Et ce qui détonne, est contenu dans cette autre affirmation de ce même ministre qui dit ceci : " Il était, pour moi, comme une sorte de référence et d'exemple ".

Excusez-moi, excellence, mais les bras m'en tombent !

Sachez, pour votre gouverne, que Kasmi M'hand est resté persuadé qu'on le rappellerait, comme l'a affirmé un de ses amis qui lui a rendu hommage dernièrement. Il lui disait, d'ailleurs, "qu'un quelqu'un ", comme on dit dans l'Algérie " d'en bas ", se souviendrait de sa compétence et réparerait le déni qui a été commis à son encontre.

Ministre de l'environnement, vous avez, pourtant, à l'instar d'autres pontes du régime qu'il a connu à l'ENA, toute latitude, pour lui faire appel et l'intégrer dans votre staff, car que reprochait-on, en fait, à Kasmi M'hand ? D'avoir pillé Sonatrach, non bien sûr ! D'avoir communiqué avec l'ennemi ? Non plus! D'avoir trucidé, délibérément, quelqu'un ? Que nenni !

Il a, en fait, en tout et pour tout, pendant les années de braise, signé une autorisation de réunion, parmi les centaines qu'il a eu à délivrer, pour se retrouver dans une plongée aux abysses.

Que dire, aussi, du ministre de l'environnement actuel, qui a fait " l'économie " de M'hand Kasmi, lui préférant le " tout venant ".
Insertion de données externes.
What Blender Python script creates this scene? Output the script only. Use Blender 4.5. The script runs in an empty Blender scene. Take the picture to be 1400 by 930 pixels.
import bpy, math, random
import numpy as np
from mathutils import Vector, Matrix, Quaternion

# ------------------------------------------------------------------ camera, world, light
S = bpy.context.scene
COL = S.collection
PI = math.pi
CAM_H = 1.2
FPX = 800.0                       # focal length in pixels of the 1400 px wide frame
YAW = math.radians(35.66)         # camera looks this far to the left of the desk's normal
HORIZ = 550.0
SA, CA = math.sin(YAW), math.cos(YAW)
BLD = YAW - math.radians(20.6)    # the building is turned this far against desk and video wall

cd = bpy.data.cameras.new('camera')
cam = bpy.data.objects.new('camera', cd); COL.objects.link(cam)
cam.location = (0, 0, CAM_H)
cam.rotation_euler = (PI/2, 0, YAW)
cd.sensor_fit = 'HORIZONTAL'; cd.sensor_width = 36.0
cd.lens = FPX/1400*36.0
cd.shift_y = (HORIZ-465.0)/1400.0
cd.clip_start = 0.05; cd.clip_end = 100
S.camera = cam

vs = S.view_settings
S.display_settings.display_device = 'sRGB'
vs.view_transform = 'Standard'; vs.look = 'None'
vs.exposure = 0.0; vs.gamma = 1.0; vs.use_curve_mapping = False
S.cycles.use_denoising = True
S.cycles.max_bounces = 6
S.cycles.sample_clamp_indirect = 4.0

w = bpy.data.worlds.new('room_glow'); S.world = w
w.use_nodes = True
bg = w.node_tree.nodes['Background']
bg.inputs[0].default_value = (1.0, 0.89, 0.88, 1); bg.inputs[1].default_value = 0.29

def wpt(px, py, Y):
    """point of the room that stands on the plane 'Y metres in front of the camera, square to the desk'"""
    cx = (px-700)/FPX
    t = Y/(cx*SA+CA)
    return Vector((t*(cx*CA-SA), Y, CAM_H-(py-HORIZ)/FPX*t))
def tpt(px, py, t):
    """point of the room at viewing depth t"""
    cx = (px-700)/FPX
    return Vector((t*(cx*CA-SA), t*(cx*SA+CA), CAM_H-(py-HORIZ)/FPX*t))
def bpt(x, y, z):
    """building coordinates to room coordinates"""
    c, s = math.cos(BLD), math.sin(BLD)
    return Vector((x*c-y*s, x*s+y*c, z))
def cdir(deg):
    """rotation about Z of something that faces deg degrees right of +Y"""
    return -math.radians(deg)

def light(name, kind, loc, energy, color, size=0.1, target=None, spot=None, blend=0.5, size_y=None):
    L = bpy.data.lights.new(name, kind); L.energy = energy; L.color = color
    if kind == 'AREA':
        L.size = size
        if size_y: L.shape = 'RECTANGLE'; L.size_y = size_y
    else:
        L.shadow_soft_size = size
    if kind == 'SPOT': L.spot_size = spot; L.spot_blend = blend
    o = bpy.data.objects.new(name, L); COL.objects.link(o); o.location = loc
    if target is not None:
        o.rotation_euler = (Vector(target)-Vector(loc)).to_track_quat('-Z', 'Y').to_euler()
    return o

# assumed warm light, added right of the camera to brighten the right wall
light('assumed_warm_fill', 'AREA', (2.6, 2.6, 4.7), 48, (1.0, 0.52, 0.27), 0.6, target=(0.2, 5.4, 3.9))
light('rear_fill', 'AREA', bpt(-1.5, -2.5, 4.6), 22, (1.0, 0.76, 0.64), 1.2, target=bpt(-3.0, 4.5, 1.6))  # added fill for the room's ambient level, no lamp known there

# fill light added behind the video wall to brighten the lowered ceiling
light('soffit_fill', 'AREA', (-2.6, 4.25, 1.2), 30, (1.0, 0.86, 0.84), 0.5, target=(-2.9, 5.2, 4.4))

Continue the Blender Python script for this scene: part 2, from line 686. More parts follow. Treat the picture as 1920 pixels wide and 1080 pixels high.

Ce dernier, s'est pourtant affirmé comme une valeur sûre, un spécialiste du développement durable et de l'éco-tourisme, à travers, notamment, le combat qu'il a mené dans sa bonne ville de Toudja, valorisant ses atouts naturels, son patrimoine archéologique et son musée de l'eau.

Alors, à quoi ça sert de mettre en avant, maintenant qu'il est mort, son professionnalisme, son humanisme, et tous les mots en " isme " dont on veut l'affubler, post mortem !

Et puis, nous tous, écoutons-le encore une fois nous dire ceci, à travers la contribution qu'il avait signée, dans Le Soir d'Algérie, et qu'il avait intitulée -Retour sur le suicide du Drag de Mascara- : " ton vrai testament, symbolique, qui est aussi le notre désormais, celui de tous les cadres humiliés, interdits professionnels, pour refus d'obéissance à des codes maffieux qui commandent à l'ouverture des portes de certains bureaux et alcôves du pouvoir de nomination et du pouvoir tout court, est le suivant : je vous le dis , ne me pleurez pas parce qu'au moment où un homme prend la décision finale et irréversible de mettre fin à ses jours, c'est qu'il est déjà mort ; je n'ai pour ma part pas accepter la fatalité de me cogner, en vain, la tête contre le mur d'un destin, dont ma raison refuse la raison à en perdre?la vie ! ".

Alors, ministres, responsables de tout bord, honorables membres de " l'ADENA ", gardez vos oraisons funèbres, M'hand n'en veut pas !

Car comme on dit dans le pays profond et plus particulièrement à Alger : "ki kan haï ch'tak thamra, ki mat aalqolo?Tolga ! "

Alors M'hand, fais un bon voyage et va vite rejoindre Hamdikene car tu auras des choses à lui raconter et tu peux lui dire déjà : " l'administration? m'a tuer " et lui te rétorquera, sûrement, " moi, également !" et il ajoutera " regarde M'hand, comme la mer est belle !"

Notes de lecture :

(1) Le Soir d'Algérie, contribution de M'hand Kasmi intitulée "Retour sur le suicide

du Drag de Mascara ".

(2) Le quotidien d'Oran du 16/5/13, contribution de Cherif Ali intitulée " Faut-il partir pour réussir ? ".

(3) Liberté du 27/8/13, hommage à M'hand Kasmi, par Cherif Rahmani, ministre de l'industrie, de la PME et de la Promotion de l'Investissement.